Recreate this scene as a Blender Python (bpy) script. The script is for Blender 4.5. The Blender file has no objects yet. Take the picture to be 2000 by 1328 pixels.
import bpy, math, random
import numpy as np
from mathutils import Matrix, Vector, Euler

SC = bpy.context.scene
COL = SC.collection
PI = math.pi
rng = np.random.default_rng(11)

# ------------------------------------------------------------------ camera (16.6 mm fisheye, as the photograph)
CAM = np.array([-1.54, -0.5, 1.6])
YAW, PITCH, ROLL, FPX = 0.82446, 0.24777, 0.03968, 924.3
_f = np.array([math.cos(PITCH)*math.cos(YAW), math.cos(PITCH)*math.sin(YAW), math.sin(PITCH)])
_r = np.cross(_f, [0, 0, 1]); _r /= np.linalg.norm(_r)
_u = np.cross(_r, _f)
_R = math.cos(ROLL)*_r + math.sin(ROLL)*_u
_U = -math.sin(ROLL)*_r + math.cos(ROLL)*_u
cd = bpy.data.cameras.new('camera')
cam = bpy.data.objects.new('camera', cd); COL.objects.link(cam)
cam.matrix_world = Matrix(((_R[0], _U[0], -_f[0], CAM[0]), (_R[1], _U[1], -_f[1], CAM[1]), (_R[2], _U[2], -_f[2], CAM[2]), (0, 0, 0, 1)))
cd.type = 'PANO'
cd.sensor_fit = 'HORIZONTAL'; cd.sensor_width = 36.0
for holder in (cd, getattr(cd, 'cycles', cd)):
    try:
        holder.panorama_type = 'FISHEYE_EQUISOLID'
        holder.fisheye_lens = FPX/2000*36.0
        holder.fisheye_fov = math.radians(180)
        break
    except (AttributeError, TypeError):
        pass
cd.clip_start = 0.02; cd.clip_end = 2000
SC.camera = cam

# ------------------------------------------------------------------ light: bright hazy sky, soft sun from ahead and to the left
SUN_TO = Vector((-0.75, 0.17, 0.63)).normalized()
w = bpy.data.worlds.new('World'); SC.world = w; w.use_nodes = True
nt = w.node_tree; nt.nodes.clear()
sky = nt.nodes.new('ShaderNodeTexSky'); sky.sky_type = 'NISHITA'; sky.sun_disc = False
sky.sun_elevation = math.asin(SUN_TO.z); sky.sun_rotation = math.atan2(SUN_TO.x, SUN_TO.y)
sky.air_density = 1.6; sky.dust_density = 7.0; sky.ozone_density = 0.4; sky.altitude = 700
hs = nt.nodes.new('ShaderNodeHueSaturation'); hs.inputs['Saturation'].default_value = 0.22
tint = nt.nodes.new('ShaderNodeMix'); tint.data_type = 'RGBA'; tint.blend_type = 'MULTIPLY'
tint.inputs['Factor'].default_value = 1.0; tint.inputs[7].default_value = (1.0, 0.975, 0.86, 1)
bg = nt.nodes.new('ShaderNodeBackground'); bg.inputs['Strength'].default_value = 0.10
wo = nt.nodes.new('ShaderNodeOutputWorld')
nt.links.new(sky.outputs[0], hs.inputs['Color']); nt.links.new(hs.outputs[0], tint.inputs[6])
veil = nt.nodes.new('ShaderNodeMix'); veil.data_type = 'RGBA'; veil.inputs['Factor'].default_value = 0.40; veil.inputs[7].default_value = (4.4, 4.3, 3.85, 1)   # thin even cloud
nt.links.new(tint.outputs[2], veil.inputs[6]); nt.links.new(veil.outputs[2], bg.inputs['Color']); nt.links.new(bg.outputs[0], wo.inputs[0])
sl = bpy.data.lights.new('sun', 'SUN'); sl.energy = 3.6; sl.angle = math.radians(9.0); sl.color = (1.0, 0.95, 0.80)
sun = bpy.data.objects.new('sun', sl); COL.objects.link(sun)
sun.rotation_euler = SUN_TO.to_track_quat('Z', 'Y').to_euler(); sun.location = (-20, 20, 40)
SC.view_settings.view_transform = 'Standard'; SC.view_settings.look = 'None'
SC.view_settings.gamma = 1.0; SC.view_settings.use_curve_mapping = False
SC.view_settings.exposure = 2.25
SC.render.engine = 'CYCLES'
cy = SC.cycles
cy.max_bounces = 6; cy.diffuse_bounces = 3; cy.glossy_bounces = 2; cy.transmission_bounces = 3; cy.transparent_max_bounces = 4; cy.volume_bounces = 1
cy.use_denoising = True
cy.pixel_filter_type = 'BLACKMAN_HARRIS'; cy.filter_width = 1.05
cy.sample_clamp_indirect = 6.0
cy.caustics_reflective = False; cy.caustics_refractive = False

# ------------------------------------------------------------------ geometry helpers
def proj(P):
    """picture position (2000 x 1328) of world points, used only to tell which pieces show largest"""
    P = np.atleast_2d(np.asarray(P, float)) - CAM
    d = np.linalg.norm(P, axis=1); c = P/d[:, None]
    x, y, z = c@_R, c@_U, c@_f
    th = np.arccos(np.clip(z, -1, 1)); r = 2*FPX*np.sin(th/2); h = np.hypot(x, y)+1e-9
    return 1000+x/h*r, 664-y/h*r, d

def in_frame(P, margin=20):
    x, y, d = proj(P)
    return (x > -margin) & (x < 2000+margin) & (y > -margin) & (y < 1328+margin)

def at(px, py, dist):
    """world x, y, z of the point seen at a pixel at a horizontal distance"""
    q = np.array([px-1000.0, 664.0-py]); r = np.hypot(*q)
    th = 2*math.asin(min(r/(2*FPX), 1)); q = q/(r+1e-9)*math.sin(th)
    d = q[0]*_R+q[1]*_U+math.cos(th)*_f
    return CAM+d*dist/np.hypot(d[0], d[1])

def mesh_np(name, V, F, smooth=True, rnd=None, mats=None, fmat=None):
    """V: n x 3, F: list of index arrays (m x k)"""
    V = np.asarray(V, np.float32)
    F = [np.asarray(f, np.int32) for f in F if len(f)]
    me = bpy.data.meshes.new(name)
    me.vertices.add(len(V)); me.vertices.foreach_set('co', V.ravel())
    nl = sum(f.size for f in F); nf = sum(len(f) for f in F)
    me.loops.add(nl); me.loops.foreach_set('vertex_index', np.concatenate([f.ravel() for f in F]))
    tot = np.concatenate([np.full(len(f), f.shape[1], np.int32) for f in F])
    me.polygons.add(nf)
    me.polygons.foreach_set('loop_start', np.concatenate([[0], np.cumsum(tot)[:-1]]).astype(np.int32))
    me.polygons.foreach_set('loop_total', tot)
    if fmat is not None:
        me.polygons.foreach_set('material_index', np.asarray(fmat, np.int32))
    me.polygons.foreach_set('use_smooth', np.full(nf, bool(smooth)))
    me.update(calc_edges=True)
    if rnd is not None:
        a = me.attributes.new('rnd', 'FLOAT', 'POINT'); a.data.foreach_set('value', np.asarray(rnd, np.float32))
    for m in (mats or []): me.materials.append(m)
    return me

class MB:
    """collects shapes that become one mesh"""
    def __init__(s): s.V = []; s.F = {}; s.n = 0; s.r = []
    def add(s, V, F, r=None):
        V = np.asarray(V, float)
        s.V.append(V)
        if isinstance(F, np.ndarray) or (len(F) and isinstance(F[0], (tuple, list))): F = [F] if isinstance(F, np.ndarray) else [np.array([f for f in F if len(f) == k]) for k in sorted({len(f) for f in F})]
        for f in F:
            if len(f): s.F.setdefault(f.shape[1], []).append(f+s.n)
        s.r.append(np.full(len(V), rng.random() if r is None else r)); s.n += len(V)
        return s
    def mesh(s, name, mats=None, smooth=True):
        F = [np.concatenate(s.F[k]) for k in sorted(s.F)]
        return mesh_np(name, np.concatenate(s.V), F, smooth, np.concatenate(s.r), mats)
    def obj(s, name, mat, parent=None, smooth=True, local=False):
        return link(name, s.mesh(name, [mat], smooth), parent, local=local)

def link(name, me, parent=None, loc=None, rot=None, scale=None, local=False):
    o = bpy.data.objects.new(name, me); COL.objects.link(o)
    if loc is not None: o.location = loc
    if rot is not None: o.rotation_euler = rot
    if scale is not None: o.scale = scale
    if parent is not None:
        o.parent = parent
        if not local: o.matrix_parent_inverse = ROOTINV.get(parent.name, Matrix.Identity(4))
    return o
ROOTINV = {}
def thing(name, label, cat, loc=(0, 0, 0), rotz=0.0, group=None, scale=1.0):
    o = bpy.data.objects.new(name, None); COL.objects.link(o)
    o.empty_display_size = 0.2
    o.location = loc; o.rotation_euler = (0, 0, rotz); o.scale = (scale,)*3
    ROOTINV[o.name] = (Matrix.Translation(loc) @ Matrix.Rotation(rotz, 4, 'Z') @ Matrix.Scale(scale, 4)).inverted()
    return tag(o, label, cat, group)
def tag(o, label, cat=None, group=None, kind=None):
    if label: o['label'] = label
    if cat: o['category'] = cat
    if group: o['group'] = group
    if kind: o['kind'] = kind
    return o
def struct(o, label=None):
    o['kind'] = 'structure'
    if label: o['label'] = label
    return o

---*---

*Given exercise*. From the very first line of the data through the line with "rng = np.random.default_rng(11)" in it, please reproduce each line exactly and output nothing more.

*Exercise output*.
Recreate this scene as a Blender Python (bpy) script. The script is for Blender 4.5. The Blender file has no objects yet. Take the picture to be 2000 by 1328 pixels.
import bpy, math, random
import numpy as np
from mathutils import Matrix, Vector, Euler

SC = bpy.context.scene
COL = SC.collection
PI = math.pi
rng = np.random.default_rng(11)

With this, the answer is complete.